■ **TASK PROMPT**: Write out the material again exactly, please, and omit the pictures.

■ **GIVEN INFORMATION**:
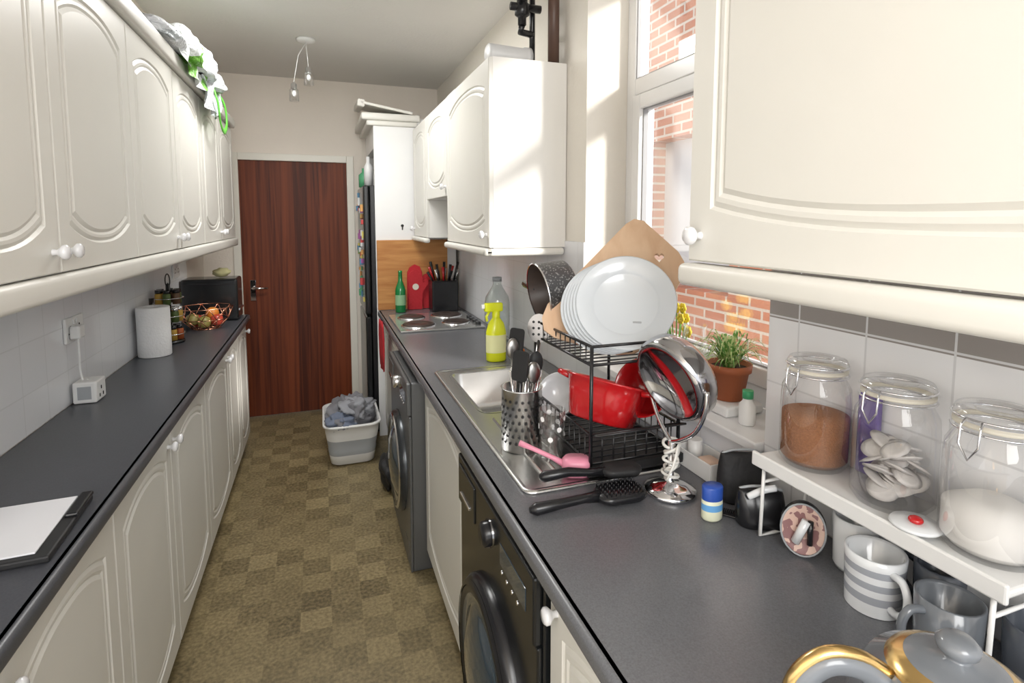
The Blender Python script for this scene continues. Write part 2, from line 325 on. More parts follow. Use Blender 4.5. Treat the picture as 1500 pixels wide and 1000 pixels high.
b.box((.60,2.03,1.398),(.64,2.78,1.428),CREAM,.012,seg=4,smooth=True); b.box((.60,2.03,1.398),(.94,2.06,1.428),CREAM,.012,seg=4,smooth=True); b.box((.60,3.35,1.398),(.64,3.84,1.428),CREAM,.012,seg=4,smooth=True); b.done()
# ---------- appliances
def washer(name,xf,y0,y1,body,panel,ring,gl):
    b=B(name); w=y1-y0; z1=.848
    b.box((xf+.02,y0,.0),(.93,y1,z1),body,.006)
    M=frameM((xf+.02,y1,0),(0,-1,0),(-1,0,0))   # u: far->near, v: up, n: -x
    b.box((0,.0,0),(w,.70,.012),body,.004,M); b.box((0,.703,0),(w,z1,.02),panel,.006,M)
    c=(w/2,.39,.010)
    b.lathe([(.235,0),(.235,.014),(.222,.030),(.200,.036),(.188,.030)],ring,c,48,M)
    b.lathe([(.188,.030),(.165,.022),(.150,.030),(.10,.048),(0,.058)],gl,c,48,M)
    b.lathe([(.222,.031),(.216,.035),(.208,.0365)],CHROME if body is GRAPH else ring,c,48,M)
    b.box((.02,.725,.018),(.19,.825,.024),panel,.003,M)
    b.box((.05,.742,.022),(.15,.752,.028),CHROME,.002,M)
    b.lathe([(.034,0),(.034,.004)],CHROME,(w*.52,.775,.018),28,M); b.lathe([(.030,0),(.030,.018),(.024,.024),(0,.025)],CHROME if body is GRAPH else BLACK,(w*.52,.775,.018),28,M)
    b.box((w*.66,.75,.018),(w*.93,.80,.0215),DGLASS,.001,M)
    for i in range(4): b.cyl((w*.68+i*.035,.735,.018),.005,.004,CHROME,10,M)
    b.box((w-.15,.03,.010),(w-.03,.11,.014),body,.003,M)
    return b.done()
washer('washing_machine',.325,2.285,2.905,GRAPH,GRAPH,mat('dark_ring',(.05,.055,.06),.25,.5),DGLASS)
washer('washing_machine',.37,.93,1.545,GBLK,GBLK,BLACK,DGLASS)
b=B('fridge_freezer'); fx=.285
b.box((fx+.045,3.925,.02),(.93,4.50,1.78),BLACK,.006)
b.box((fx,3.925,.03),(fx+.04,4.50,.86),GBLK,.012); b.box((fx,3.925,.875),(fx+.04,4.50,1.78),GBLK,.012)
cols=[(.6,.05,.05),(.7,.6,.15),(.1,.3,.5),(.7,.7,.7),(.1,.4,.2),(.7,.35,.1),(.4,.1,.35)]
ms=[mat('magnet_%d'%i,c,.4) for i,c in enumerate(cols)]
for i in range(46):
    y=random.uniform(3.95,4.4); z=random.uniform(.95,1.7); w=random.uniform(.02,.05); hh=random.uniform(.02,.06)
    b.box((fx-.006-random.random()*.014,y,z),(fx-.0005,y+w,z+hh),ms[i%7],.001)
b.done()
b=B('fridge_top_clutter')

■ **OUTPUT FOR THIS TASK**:
The Blender Python script for this scene continues. Write part 2, from line 325 on. More parts follow. Use Blender 4.5. Treat the picture as 1500 pixels wide and 1000 pixels high.
b.box((.60,2.03,1.398),(.64,2.78,1.428),CREAM,.012,seg=4,smooth=True); b.box((.60,2.03,1.398),(.94,2.06,1.428),CREAM,.012,seg=4,smooth=True); b.box((.60,3.35,1.398),(.64,3.84,1.428),CREAM,.012,seg=4,smooth=True); b.done()
# ---------- appliances
def washer(name,xf,y0,y1,body,panel,ring,gl):
    b=B(name); w=y1-y0; z1=.848
    b.box((xf+.02,y0,.0),(.93,y1,z1),body,.006)
    M=frameM((xf+.02,y1,0),(0,-1,0),(-1,0,0))   # u: far->near, v: up, n: -x
    b.box((0,.0,0),(w,.70,.012),body,.004,M); b.box((0,.703,0),(w,z1,.02),panel,.006,M)
    c=(w/2,.39,.010)
    b.lathe([(.235,0),(.235,.014),(.222,.030),(.200,.036),(.188,.030)],ring,c,48,M)
    b.lathe([(.188,.030),(.165,.022),(.150,.030),(.10,.048),(0,.058)],gl,c,48,M)
    b.lathe([(.222,.031),(.216,.035),(.208,.0365)],CHROME if body is GRAPH else ring,c,48,M)
    b.box((.02,.725,.018),(.19,.825,.024),panel,.003,M)
    b.box((.05,.742,.022),(.15,.752,.028),CHROME,.002,M)
    b.lathe([(.034,0),(.034,.004)],CHROME,(w*.52,.775,.018),28,M); b.lathe([(.030,0),(.030,.018),(.024,.024),(0,.025)],CHROME if body is GRAPH else BLACK,(w*.52,.775,.018),28,M)
    b.box((w*.66,.75,.018),(w*.93,.80,.0215),DGLASS,.001,M)
    for i in range(4): b.cyl((w*.68+i*.035,.735,.018),.005,.004,CHROME,10,M)
    b.box((w-.15,.03,.010),(w-.03,.11,.014),body,.003,M)
    return b.done()
washer('washing_machine',.325,2.285,2.905,GRAPH,GRAPH,mat('dark_ring',(.05,.055,.06),.25,.5),DGLASS)
washer('washing_machine',.37,.93,1.545,GBLK,GBLK,BLACK,DGLASS)
b=B('fridge_freezer'); fx=.285
b.box((fx+.045,3.925,.02),(.93,4.50,1.78),BLACK,.006)
b.box((fx,3.925,.03),(fx+.04,4.50,.86),GBLK,.012); b.box((fx,3.925,.875),(fx+.04,4.50,1.78),GBLK,.012)
cols=[(.6,.05,.05),(.7,.6,.15),(.1,.3,.5),(.7,.7,.7),(.1,.4,.2),(.7,.35,.1),(.4,.1,.35)]
ms=[mat('magnet_%d'%i,c,.4) for i,c in enumerate(cols)]
for i in range(46):
    y=random.uniform(3.95,4.4); z=random.uniform(.95,1.7); w=random.uniform(.02,.05); hh=random.uniform(.02,.06)
    b.box((fx-.006-random.random()*.014,y,z),(fx-.0005,y+w,z+hh),ms[i%7],.001)
b.done()
b=B('fridge_top_clutter')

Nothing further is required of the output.